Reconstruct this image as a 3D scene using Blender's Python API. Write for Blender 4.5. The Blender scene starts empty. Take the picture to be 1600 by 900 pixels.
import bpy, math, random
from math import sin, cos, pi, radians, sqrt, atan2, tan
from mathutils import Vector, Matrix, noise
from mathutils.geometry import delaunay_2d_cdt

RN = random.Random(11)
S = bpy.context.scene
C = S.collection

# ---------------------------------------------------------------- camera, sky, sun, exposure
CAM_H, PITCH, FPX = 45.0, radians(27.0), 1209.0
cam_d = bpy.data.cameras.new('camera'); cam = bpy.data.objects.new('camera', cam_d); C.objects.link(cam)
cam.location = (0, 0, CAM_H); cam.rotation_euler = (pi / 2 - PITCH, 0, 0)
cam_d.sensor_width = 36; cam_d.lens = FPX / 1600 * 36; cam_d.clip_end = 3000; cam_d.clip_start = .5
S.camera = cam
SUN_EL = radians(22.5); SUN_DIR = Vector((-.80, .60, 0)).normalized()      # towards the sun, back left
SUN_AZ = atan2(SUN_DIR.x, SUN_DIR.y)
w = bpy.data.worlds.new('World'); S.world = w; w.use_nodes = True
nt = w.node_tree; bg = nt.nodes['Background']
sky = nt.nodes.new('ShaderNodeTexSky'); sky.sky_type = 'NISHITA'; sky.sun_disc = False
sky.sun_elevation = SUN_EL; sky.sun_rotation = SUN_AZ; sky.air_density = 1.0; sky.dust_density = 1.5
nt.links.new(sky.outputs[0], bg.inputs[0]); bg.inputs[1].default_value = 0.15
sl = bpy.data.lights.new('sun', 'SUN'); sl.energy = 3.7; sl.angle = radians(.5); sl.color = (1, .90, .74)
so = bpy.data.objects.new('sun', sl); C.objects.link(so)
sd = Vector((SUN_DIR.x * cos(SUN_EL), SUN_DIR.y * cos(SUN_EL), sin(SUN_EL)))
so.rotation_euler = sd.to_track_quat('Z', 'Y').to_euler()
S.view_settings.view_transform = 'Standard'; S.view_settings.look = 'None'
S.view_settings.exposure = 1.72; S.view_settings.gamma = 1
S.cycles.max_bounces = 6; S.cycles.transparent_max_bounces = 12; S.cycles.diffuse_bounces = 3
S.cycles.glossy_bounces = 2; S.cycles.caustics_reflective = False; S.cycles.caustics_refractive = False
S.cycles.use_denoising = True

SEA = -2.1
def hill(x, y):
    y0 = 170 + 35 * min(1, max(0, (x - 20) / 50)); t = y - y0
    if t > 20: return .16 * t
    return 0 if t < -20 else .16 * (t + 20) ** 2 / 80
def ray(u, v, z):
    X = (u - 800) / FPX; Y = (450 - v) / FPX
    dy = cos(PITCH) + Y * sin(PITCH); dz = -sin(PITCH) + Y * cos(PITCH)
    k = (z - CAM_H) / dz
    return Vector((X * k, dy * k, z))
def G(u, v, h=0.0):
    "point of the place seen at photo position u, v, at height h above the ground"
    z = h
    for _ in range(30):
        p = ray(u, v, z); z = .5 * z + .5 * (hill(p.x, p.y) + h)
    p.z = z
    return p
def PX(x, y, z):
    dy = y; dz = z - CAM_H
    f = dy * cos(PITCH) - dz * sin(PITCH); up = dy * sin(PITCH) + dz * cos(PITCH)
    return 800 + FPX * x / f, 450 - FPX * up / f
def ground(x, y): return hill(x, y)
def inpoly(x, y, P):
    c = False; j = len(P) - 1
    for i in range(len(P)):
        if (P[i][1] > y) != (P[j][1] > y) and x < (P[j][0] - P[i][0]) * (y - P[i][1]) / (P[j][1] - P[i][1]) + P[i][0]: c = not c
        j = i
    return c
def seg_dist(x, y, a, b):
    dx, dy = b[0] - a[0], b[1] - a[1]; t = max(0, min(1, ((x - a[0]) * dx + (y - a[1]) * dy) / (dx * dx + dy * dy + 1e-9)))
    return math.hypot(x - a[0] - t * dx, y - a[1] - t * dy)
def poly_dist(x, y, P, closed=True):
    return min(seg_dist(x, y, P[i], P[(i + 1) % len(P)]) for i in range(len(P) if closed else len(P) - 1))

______

● **WRITTEN INSTRUCTION**: Every line above should be printed again exactly as it stands.

● **WRITTEN ANSWER**:
Reconstruct this image as a 3D scene using Blender's Python API. Write for Blender 4.5. The Blender scene starts empty. Take the picture to be 1600 by 900 pixels.
import bpy, math, random
from math import sin, cos, pi, radians, sqrt, atan2, tan
from mathutils import Vector, Matrix, noise
from mathutils.geometry import delaunay_2d_cdt

RN = random.Random(11)
S = bpy.context.scene
C = S.collection

# ---------------------------------------------------------------- camera, sky, sun, exposure
CAM_H, PITCH, FPX = 45.0, radians(27.0), 1209.0
cam_d = bpy.data.cameras.new('camera'); cam = bpy.data.objects.new('camera', cam_d); C.objects.link(cam)
cam.location = (0, 0, CAM_H); cam.rotation_euler = (pi / 2 - PITCH, 0, 0)
cam_d.sensor_width = 36; cam_d.lens = FPX / 1600 * 36; cam_d.clip_end = 3000; cam_d.clip_start = .5
S.camera = cam
SUN_EL = radians(22.5); SUN_DIR = Vector((-.80, .60, 0)).normalized()      # towards the sun, back left
SUN_AZ = atan2(SUN_DIR.x, SUN_DIR.y)
w = bpy.data.worlds.new('World'); S.world = w; w.use_nodes = True
nt = w.node_tree; bg = nt.nodes['Background']
sky = nt.nodes.new('ShaderNodeTexSky'); sky.sky_type = 'NISHITA'; sky.sun_disc = False
sky.sun_elevation = SUN_EL; sky.sun_rotation = SUN_AZ; sky.air_density = 1.0; sky.dust_density = 1.5
nt.links.new(sky.outputs[0], bg.inputs[0]); bg.inputs[1].default_value = 0.15
sl = bpy.data.lights.new('sun', 'SUN'); sl.energy = 3.7; sl.angle = radians(.5); sl.color = (1, .90, .74)
so = bpy.data.objects.new('sun', sl); C.objects.link(so)
sd = Vector((SUN_DIR.x * cos(SUN_EL), SUN_DIR.y * cos(SUN_EL), sin(SUN_EL)))
so.rotation_euler = sd.to_track_quat('Z', 'Y').to_euler()
S.view_settings.view_transform = 'Standard'; S.view_settings.look = 'None'
S.view_settings.exposure = 1.72; S.view_settings.gamma = 1
S.cycles.max_bounces = 6; S.cycles.transparent_max_bounces = 12; S.cycles.diffuse_bounces = 3
S.cycles.glossy_bounces = 2; S.cycles.caustics_reflective = False; S.cycles.caustics_refractive = False
S.cycles.use_denoising = True

SEA = -2.1
def hill(x, y):
    y0 = 170 + 35 * min(1, max(0, (x - 20) / 50)); t = y - y0
    if t > 20: return .16 * t
    return 0 if t < -20 else .16 * (t + 20) ** 2 / 80
def ray(u, v, z):
    X = (u - 800) / FPX; Y = (450 - v) / FPX
    dy = cos(PITCH) + Y * sin(PITCH); dz = -sin(PITCH) + Y * cos(PITCH)
    k = (z - CAM_H) / dz
    return Vector((X * k, dy * k, z))
def G(u, v, h=0.0):
    "point of the place seen at photo position u, v, at height h above the ground"
    z = h
    for _ in range(30):
        p = ray(u, v, z); z = .5 * z + .5 * (hill(p.x, p.y) + h)
    p.z = z
    return p
def PX(x, y, z):
    dy = y; dz = z - CAM_H
    f = dy * cos(PITCH) - dz * sin(PITCH); up = dy * sin(PITCH) + dz * cos(PITCH)
    return 800 + FPX * x / f, 450 - FPX * up / f
def ground(x, y): return hill(x, y)
def inpoly(x, y, P):
    c = False; j = len(P) - 1
    for i in range(len(P)):
        if (P[i][1] > y) != (P[j][1] > y) and x < (P[j][0] - P[i][0]) * (y - P[i][1]) / (P[j][1] - P[i][1]) + P[i][0]: c = not c
        j = i
    return c
def seg_dist(x, y, a, b):
    dx, dy = b[0] - a[0], b[1] - a[1]; t = max(0, min(1, ((x - a[0]) * dx + (y - a[1]) * dy) / (dx * dx + dy * dy + 1e-9)))
    return math.hypot(x - a[0] - t * dx, y - a[1] - t * dy)
def poly_dist(x, y, P, closed=True):
    return min(seg_dist(x, y, P[i], P[(i + 1) % len(P)]) for i in range(len(P) if closed else len(P) - 1))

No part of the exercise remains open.